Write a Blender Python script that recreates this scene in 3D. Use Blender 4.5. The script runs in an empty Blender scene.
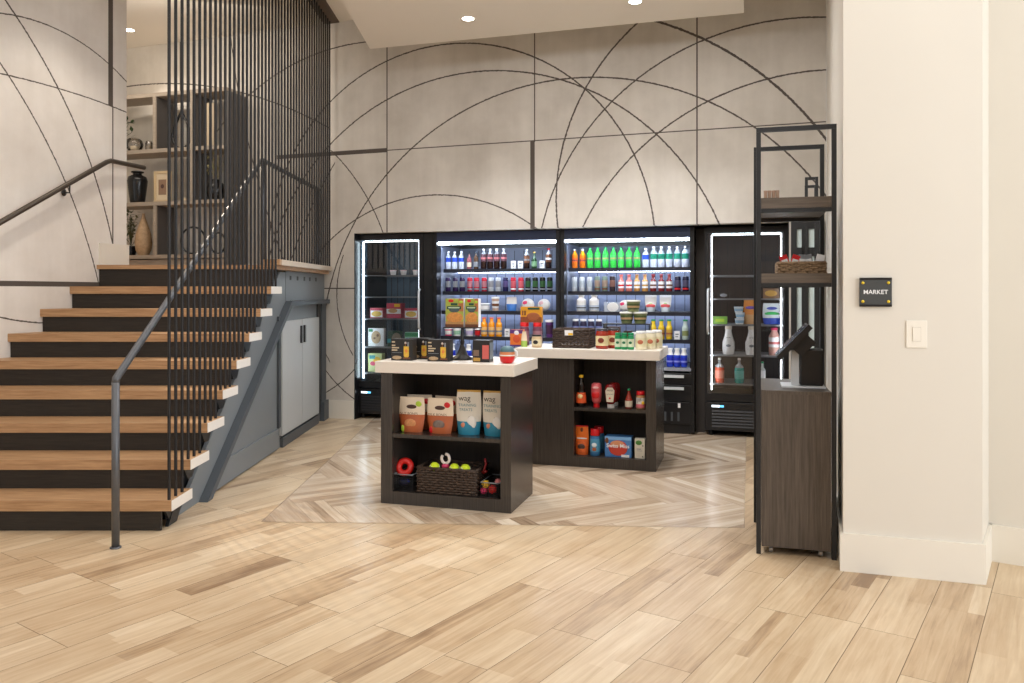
import bpy, bmesh, math, random
import numpy as np
from mathutils import Vector, Matrix
random.seed(7)
F = 800.0; CX = 512.0; HY = 292.0; H = 1.421
S = bpy.context.scene
COL = S.collection
R = math.radians
PI = math.pi
YAW = R(16.57)      # market fittings
WYAW = R(19.2)      # back wall

# ------------------------------------------------------------------ materials
MATS = {}
def nodes_of(m):
    m.use_nodes = True
    return m.node_tree.nodes, m.node_tree.links
def mat(name, col, rough=0.5, metal=0.0, emit=None, es=0.0, spec=None, noise=0.0, nscale=40.0, coat=0.0):
    if name in MATS: return MATS[name]
    m = bpy.data.materials.new(name); N, L = nodes_of(m)
    b = N['Principled BSDF']
    c = tuple(col) + (1,) if len(col) == 3 else col
    b.inputs['Base Color'].default_value = c
    b.inputs['Roughness'].default_value = rough
    b.inputs['Metallic'].default_value = metal
    if coat: b.inputs['Coat Weight'].default_value = coat
    if spec is not None: b.inputs['Specular IOR Level'].default_value = spec
    if emit:
        b.inputs['Emission Color'].default_value = tuple(emit) + (1,)
        b.inputs['Emission Strength'].default_value = es
    if noise > 0:
        tc = N.new('ShaderNodeTexCoord'); nt = N.new('ShaderNodeTexNoise'); nt.inputs['Scale'].default_value = nscale
        L.new(tc.outputs['Object'], nt.inputs['Vector'])
        mx = N.new('ShaderNodeMix'); mx.data_type = 'RGBA'
        mx.inputs[6].default_value = tuple(x*(1-noise) for x in c[:3]) + (1,)
        mx.inputs[7].default_value = tuple(min(1, x*(1+noise)) for x in c[:3]) + (1,)
        L.new(nt.outputs['Fac'], mx.inputs[0]); L.new(mx.outputs[2], b.inputs['Base Color'])
    MATS[name] = m
    return m
def srgb(r, g, b):
    f = lambda v: ((v/255+0.055)/1.055)**2.4 if v/255 > 0.04045 else v/255/12.92
    return (f(r), f(g), f(b))
def grain(name, c1, c2, rough=0.45, scale=(30, 30, 1.2), spec=0.4, bump=0.0):
    """streaky wood / laminate; scale is high across the grain, low along it"""
    m = bpy.data.materials.new(name); N, L = nodes_of(m); b = N['Principled BSDF']
    tc = N.new('ShaderNodeTexCoord'); mp = N.new('ShaderNodeMapping'); mp.inputs['Scale'].default_value = scale
    nt = N.new('ShaderNodeTexNoise'); nt.inputs['Scale'].default_value = 3.0; nt.inputs['Detail'].default_value = 5; nt.inputs['Roughness'].default_value = 0.65
    cr = N.new('ShaderNodeValToRGB'); cr.color_ramp.elements[0].position = 0.32; cr.color_ramp.elements[1].position = 0.68
    cr.color_ramp.elements[0].color = tuple(c1)+(1,); cr.color_ramp.elements[1].color = tuple(c2)+(1,)
    L.new(tc.outputs['Object'], mp.inputs['Vector']); L.new(mp.outputs['Vector'], nt.inputs['Vector'])
    L.new(nt.outputs['Fac'], cr.inputs['Fac']); L.new(cr.outputs['Color'], b.inputs['Base Color'])
    b.inputs['Roughness'].default_value = rough; b.inputs['Specular IOR Level'].default_value = spec
    MATS[name] = m; return m
def glass(name, tint=(1, 1, 1), refl=0.10):
    m = bpy.data.materials.new(name); N, L = nodes_of(m); N.clear()
    o = N.new('ShaderNodeOutputMaterial'); t = N.new('ShaderNodeBsdfTransparent'); t.inputs['Color'].default_value = tuple(tint)+(1,)
    g = N.new('ShaderNodeBsdfGlossy'); g.inputs['Roughness'].default_value = 0.02
    lw = N.new('ShaderNodeFresnel'); lw.inputs['IOR'].default_value = 1.45
    ad = N.new('ShaderNodeMath'); ad.operation = 'ADD'; ad.inputs[1].default_value = refl
    mx = N.new('ShaderNodeMixShader'); L.new(lw.outputs[0], ad.inputs[0]); L.new(ad.outputs[0], mx.inputs['Fac'])
    L.new(t.outputs[0], mx.inputs[1]); L.new(g.outputs[0], mx.inputs[2]); L.new(mx.outputs[0], o.inputs['Surface'])
    MATS[name] = m; return m
def clearplastic(name, col, alpha=0.6, rough=0.15):
    m = bpy.data.materials.new(name); N, L = nodes_of(m); b = N['Principled BSDF']
    b.inputs['Base Color'].default_value = tuple(col)+(1,); b.inputs['Alpha'].default_value = alpha
    b.inputs['Roughness'].default_value = rough
    MATS[name] = m; return m

BLK = mat('black_metal', srgb(30, 31, 33), 0.42, 0.0, noise=0.12, nscale=6)
BARM = mat('bar_metal', srgb(34, 32, 32), 0.45, 0.3, noise=0.1, nscale=5)
BLKP = mat('cooler_black', srgb(20, 21, 24), 0.32, noise=0.1, nscale=8)
BLKG = mat('grille_black', srgb(14, 14, 16), 0.5, noise=0.1, nscale=9)
STEEL = mat('brushed_steel', srgb(170, 172, 176), 0.28, 0.9, noise=0.08, nscale=60)
RAILM = mat('rail_steel', srgb(96, 98, 102), 0.42, 0.5, noise=0.1, nscale=30)
HNDL = mat('handle_pale', srgb(206, 210, 214), 0.35, noise=0.04, nscale=30)
BRONZE = mat('handrail_bronze', srgb(84, 76, 68), 0.42, 0.6, noise=0.1, nscale=30)
GREYP = mat('grey_paint', srgb(116, 121, 124), 0.5, noise=0.03, nscale=4)
GREYD = mat('grey_paint_dark', srgb(72, 77, 82), 0.5, noise=0.03, nscale=4)
DOORG = mat('door_grey', srgb(178, 181, 181), 0.5, noise=0.03, nscale=4)
WHITEP = mat('white_paint', srgb(232, 226, 214), 0.55, noise=0.02, nscale=3)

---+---

→ Task brief: All of the data above should be transcribed verbatim, with pictures omitted.

→ The answer:
Write a Blender Python script that recreates this scene in 3D. Use Blender 4.5. The script runs in an empty Blender scene.
import bpy, bmesh, math, random
import numpy as np
from mathutils import Vector, Matrix
random.seed(7)
F = 800.0; CX = 512.0; HY = 292.0; H = 1.421
S = bpy.context.scene
COL = S.collection
R = math.radians
PI = math.pi
YAW = R(16.57)      # market fittings
WYAW = R(19.2)      # back wall

# ------------------------------------------------------------------ materials
MATS = {}
def nodes_of(m):
    m.use_nodes = True
    return m.node_tree.nodes, m.node_tree.links
def mat(name, col, rough=0.5, metal=0.0, emit=None, es=0.0, spec=None, noise=0.0, nscale=40.0, coat=0.0):
    if name in MATS: return MATS[name]
    m = bpy.data.materials.new(name); N, L = nodes_of(m)
    b = N['Principled BSDF']
    c = tuple(col) + (1,) if len(col) == 3 else col
    b.inputs['Base Color'].default_value = c
    b.inputs['Roughness'].default_value = rough
    b.inputs['Metallic'].default_value = metal
    if coat: b.inputs['Coat Weight'].default_value = coat
    if spec is not None: b.inputs['Specular IOR Level'].default_value = spec
    if emit:
        b.inputs['Emission Color'].default_value = tuple(emit) + (1,)
        b.inputs['Emission Strength'].default_value = es
    if noise > 0:
        tc = N.new('ShaderNodeTexCoord'); nt = N.new('ShaderNodeTexNoise'); nt.inputs['Scale'].default_value = nscale
        L.new(tc.outputs['Object'], nt.inputs['Vector'])
        mx = N.new('ShaderNodeMix'); mx.data_type = 'RGBA'
        mx.inputs[6].default_value = tuple(x*(1-noise) for x in c[:3]) + (1,)
        mx.inputs[7].default_value = tuple(min(1, x*(1+noise)) for x in c[:3]) + (1,)
        L.new(nt.outputs['Fac'], mx.inputs[0]); L.new(mx.outputs[2], b.inputs['Base Color'])
    MATS[name] = m
    return m
def srgb(r, g, b):
    f = lambda v: ((v/255+0.055)/1.055)**2.4 if v/255 > 0.04045 else v/255/12.92
    return (f(r), f(g), f(b))
def grain(name, c1, c2, rough=0.45, scale=(30, 30, 1.2), spec=0.4, bump=0.0):
    """streaky wood / laminate; scale is high across the grain, low along it"""
    m = bpy.data.materials.new(name); N, L = nodes_of(m); b = N['Principled BSDF']
    tc = N.new('ShaderNodeTexCoord'); mp = N.new('ShaderNodeMapping'); mp.inputs['Scale'].default_value = scale
    nt = N.new('ShaderNodeTexNoise'); nt.inputs['Scale'].default_value = 3.0; nt.inputs['Detail'].default_value = 5; nt.inputs['Roughness'].default_value = 0.65
    cr = N.new('ShaderNodeValToRGB'); cr.color_ramp.elements[0].position = 0.32; cr.color_ramp.elements[1].position = 0.68
    cr.color_ramp.elements[0].color = tuple(c1)+(1,); cr.color_ramp.elements[1].color = tuple(c2)+(1,)
    L.new(tc.outputs['Object'], mp.inputs['Vector']); L.new(mp.outputs['Vector'], nt.inputs['Vector'])
    L.new(nt.outputs['Fac'], cr.inputs['Fac']); L.new(cr.outputs['Color'], b.inputs['Base Color'])
    b.inputs['Roughness'].default_value = rough; b.inputs['Specular IOR Level'].default_value = spec
    MATS[name] = m; return m
def glass(name, tint=(1, 1, 1), refl=0.10):
    m = bpy.data.materials.new(name); N, L = nodes_of(m); N.clear()
    o = N.new('ShaderNodeOutputMaterial'); t = N.new('ShaderNodeBsdfTransparent'); t.inputs['Color'].default_value = tuple(tint)+(1,)
    g = N.new('ShaderNodeBsdfGlossy'); g.inputs['Roughness'].default_value = 0.02
    lw = N.new('ShaderNodeFresnel'); lw.inputs['IOR'].default_value = 1.45
    ad = N.new('ShaderNodeMath'); ad.operation = 'ADD'; ad.inputs[1].default_value = refl
    mx = N.new('ShaderNodeMixShader'); L.new(lw.outputs[0], ad.inputs[0]); L.new(ad.outputs[0], mx.inputs['Fac'])
    L.new(t.outputs[0], mx.inputs[1]); L.new(g.outputs[0], mx.inputs[2]); L.new(mx.outputs[0], o.inputs['Surface'])
    MATS[name] = m; return m
def clearplastic(name, col, alpha=0.6, rough=0.15):
    m = bpy.data.materials.new(name); N, L = nodes_of(m); b = N['Principled BSDF']
    b.inputs['Base Color'].default_value = tuple(col)+(1,); b.inputs['Alpha'].default_value = alpha
    b.inputs['Roughness'].default_value = rough
    MATS[name] = m; return m

BLK = mat('black_metal', srgb(30, 31, 33), 0.42, 0.0, noise=0.12, nscale=6)
BARM = mat('bar_metal', srgb(34, 32, 32), 0.45, 0.3, noise=0.1, nscale=5)
BLKP = mat('cooler_black', srgb(20, 21, 24), 0.32, noise=0.1, nscale=8)
BLKG = mat('grille_black', srgb(14, 14, 16), 0.5, noise=0.1, nscale=9)
STEEL = mat('brushed_steel', srgb(170, 172, 176), 0.28, 0.9, noise=0.08, nscale=60)
RAILM = mat('rail_steel', srgb(96, 98, 102), 0.42, 0.5, noise=0.1, nscale=30)
HNDL = mat('handle_pale', srgb(206, 210, 214), 0.35, noise=0.04, nscale=30)
BRONZE = mat('handrail_bronze', srgb(84, 76, 68), 0.42, 0.6, noise=0.1, nscale=30)
GREYP = mat('grey_paint', srgb(116, 121, 124), 0.5, noise=0.03, nscale=4)
GREYD = mat('grey_paint_dark', srgb(72, 77, 82), 0.5, noise=0.03, nscale=4)
DOORG = mat('door_grey', srgb(178, 181, 181), 0.5, noise=0.03, nscale=4)
WHITEP = mat('white_paint', srgb(232, 226, 214), 0.55, noise=0.02, nscale=3)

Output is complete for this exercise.